El Pasoans React As Juarez Homicides Reach 2,000 For The Year
by ABC-7 Reporter Darren Hunt
EL PASO, Texas — Juarez has reached a grim milestone — our sister city has now surpassed 2,000 murders for 2009.
An average of seven people per day are dying just across the border, and that’s difficult for many on this side of the border, including UTEP students, to ignore.
“I kind of feel sad for the citizens over there in Juarez,” said one student.
The number of murders has topped 2,000, 400 more murders than all of last year. This month alone, 206 have already been murdered. The bloodiest month of the year so far has been August, when 337 were killed. By comparison, 294 people were killed all of last year in the city of Houston.
To put the 2,028 murders in perspective, that is enough people to fill all of the seats in UTEP’s Magoffin Auditorium twice. That’s more people than the entire population of Vinton and about half the total number of U.S. military deaths in Iraq.
“No one really goes over there anymore,” said UTEP psychology major Brandi Ribecky. Ribecky said her father runs a maquiladora in Juarez.
“He’s about a block away from the police station so he sees a lot of really ugly stuff every day.”
She said the new murder milestone has her family and her father’s company concerned.
“My mom keeps in touch with him the whole day through phone calls, emails, instant messaging,” Ribecky said.

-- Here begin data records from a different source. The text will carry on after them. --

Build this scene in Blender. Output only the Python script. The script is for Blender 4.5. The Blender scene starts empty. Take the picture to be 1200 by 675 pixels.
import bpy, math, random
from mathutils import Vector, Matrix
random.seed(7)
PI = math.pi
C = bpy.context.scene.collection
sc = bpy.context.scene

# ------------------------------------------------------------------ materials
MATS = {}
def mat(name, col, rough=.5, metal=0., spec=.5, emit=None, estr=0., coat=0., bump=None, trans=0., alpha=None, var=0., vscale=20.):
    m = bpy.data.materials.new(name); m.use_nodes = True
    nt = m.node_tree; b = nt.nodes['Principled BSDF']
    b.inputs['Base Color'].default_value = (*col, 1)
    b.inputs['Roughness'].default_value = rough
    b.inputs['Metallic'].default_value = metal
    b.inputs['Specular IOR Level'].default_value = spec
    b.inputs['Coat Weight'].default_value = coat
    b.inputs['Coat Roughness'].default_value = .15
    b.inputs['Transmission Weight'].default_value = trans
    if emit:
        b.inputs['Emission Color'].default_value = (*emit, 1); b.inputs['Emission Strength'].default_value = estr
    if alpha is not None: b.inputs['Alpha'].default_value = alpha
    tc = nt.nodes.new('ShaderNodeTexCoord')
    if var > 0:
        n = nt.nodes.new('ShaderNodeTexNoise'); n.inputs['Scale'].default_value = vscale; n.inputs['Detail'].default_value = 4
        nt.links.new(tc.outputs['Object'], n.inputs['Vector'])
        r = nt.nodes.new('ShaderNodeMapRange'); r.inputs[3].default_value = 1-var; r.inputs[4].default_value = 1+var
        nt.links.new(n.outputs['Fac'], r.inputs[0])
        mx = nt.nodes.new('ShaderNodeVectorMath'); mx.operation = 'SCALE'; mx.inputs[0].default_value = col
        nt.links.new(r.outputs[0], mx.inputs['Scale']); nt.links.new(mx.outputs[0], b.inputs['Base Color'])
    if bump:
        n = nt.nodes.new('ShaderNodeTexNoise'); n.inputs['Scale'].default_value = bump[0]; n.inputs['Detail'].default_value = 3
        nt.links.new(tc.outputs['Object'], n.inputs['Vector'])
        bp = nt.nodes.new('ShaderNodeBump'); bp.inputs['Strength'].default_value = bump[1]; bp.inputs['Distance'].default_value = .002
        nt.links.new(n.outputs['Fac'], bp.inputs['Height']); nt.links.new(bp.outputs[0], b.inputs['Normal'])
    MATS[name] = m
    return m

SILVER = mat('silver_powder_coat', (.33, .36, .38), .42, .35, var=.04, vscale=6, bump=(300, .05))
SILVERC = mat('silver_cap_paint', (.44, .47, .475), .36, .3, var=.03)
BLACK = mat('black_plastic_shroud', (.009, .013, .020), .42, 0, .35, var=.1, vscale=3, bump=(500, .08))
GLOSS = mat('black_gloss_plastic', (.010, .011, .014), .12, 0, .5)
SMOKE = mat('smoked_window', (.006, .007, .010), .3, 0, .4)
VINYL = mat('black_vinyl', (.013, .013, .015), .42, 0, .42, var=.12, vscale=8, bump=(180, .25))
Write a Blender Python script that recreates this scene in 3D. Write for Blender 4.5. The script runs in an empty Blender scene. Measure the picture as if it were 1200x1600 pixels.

UTEP student Julio Chavez has family living in Juarez.
“I don’t even think about Juarez as much as I used to, not because I want to ignore it or I don’t like it anymore, but just because it’s too painful,” he said.
Juarez Mayor Jose Reyes Ferriz told CNN this stretch of extreme violence is now 22 months old, and over that time the violence has simply increased.
He added, “the possibility that it will stop is becoming more remote.”